N’en déplaise au président du mouvement Ennahdha, ses chances de s’asseoir un jour dans le fauteuil présidentiel apparaissent négligeables, voire nulles. Explications.
Ghannouchi for President ? Rares sont celles et ceux, en plus de l’intéressé lui-même et d’un petit cercle autour de lui, qui savent aujourd’hui si Rached Ghannouchi va ou pas se présenter à la prochaine élection présidentielle. Une chose est néanmoins claire : le président du mouvement Ennahdha garde l’option ouverte. Dans une de ses interviews à un quotidien de la place à l’été dernier, il n’a pas fermé la porte à une éventuelle candidature. Et des membres de sa formation se relayent régulièrement pour abonder dans le même sens. Même s’ils le font différemment –probablement selon qu’ils soient favorables ou pas à un tel scénario.
Mercredi 9 janvier 2019, Samir Dilou, député d’Ennahdha, a déclaré que «la candidature de Rached Ghannouchi n’est pas encore confirmée» puisque «le mouvement n’en a pas encore discuté». Deux jours plus tôt, sa collège à l’Assemblée des représentants du peuple (ARP), Yamina Zoghlami, a affirmé que «Ghannouchi est notre candidat à la présidentielle».
Le cas échéant, quelles seraient les chances du leader islamiste de s’asseoir dans le fauteuil présidentiel ? Fort probablement négligeables, voire nulles. Pour diverses raisons.

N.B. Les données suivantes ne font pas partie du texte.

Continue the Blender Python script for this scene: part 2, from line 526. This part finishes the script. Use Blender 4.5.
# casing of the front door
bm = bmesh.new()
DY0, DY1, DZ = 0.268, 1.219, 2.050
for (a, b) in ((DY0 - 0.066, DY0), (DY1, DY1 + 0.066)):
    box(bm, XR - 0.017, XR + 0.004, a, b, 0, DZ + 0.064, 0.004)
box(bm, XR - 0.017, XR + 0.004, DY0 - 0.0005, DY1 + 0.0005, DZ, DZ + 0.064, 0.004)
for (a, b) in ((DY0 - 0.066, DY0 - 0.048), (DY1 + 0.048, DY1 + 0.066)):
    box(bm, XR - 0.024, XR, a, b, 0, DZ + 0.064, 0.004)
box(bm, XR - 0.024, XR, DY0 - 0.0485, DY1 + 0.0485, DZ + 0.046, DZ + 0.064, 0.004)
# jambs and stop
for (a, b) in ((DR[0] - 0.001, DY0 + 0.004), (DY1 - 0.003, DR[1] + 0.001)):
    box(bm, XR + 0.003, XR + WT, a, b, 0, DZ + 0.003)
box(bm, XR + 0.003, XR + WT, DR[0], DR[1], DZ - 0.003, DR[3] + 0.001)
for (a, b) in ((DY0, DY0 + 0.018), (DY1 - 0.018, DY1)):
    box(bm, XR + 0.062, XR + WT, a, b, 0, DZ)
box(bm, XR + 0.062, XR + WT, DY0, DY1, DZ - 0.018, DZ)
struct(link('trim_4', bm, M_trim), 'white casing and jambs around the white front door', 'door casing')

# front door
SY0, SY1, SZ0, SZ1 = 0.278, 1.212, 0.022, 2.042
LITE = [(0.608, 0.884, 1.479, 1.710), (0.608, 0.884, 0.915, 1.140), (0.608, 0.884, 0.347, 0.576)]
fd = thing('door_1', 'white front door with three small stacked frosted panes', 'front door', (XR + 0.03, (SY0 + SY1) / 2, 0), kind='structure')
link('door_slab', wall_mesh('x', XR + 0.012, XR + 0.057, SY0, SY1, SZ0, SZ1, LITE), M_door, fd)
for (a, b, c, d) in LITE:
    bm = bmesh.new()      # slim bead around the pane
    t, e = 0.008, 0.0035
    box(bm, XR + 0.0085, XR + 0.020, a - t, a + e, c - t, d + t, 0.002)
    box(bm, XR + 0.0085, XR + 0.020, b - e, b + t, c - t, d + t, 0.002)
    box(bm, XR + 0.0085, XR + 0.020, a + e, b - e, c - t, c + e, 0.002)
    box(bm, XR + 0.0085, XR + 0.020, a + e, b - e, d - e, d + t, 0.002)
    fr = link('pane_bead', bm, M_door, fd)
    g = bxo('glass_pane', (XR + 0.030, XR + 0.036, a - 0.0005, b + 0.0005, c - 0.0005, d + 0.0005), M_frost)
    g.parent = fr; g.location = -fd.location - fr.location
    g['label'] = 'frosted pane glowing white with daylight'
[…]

Et ce n’est pas le troc de son ancien et austère look du «parfait» islamiste pour une apparence plus moderne qui pourrait y changer quelque chose
D’abord –et il s’agit du paramètre le moins maîtrisable dans cette équation-, il n’a pas la gueule de l’emploi. C’est-à-dire le charisme, l’ingrédient essentiel –même s’il n’est pas suffisant- de la «potion» présidentielle. Et ce n’est pas le troc de son ancien et austère look du «parfait» islamiste pour une apparence plus moderne qui pourrait y changer quelque chose. “L’habit ne fait pas le moine“, dit-on.
Ensuite, une autre qualité –essentielle celle-là- fait défaut au président d’Ennahdha : l’acceptabilité. C’est-à-dire le fait, sinon de susciter une certaine adhésion d’un nombre non négligeable de Tunisiens, du moins de ne pas en braquer une bonne partie. Or, dans ce domaine aussi, Ghannouchi est très mal loti.
alors qu’Ennahdha est toujours crédité de la première ou de la deuxième place aux législatives, son président n’apparaît pas parmi les présidentiables
Depuis que les sondages politiques ont fait leur apparition en Tunisie après le 14 janvier 2011, ils révèlent tous et régulièrement le même paradoxe : alors qu’Ennahdha est toujours crédité de la première –c’est le cas aujourd’hui- ou, au pire, de la deuxième place aux législatives, son président se trouve au plus bas de l’échelle et n’apparaît pas parmi les présidentiables.
Rached Ghannouchi ne ferait pas le plein de voix au sein de son propre camp lors d’une présidentielle et il est beaucoup plus détesté que son parti parmi les Tunisiens.
Ce qui amène à une double conclusion : Rached Ghannouchi ne ferait pas le plein de voix au sein de son propre camp lors d’une présidentielle et il est beaucoup plus détesté que son parti parmi les Tunisiens.
On ne voit donc pas par quelle baguette magique il pourrait, en quelques mois, inverser la courbe et devenir assez populaire pour pouvoir caresser le rêve d’entrer au Palais de Carthage non comme visiteur mais en tant que «locataire» pour cinq ans.
En sautant le pas de la candidature, le chef du parti islamiste rendrait donc un très mauvais service à son parti. Car Ghannouchi ne jouissant pas en son sein d’un soutien unanime, il pourrait le diviser. A moins que la manœuvre –un art dans lequel le président d’Ennahdha excelle- n’ait un but inavoué et inavouable : se donner un atout supplémentaire à utiliser dans le cadre des négociations en cours avec son pire «ami», le président Béji Caïd Essebsi, en vue de décider de l’avenir de leurs relations, à court, moyen et long termes.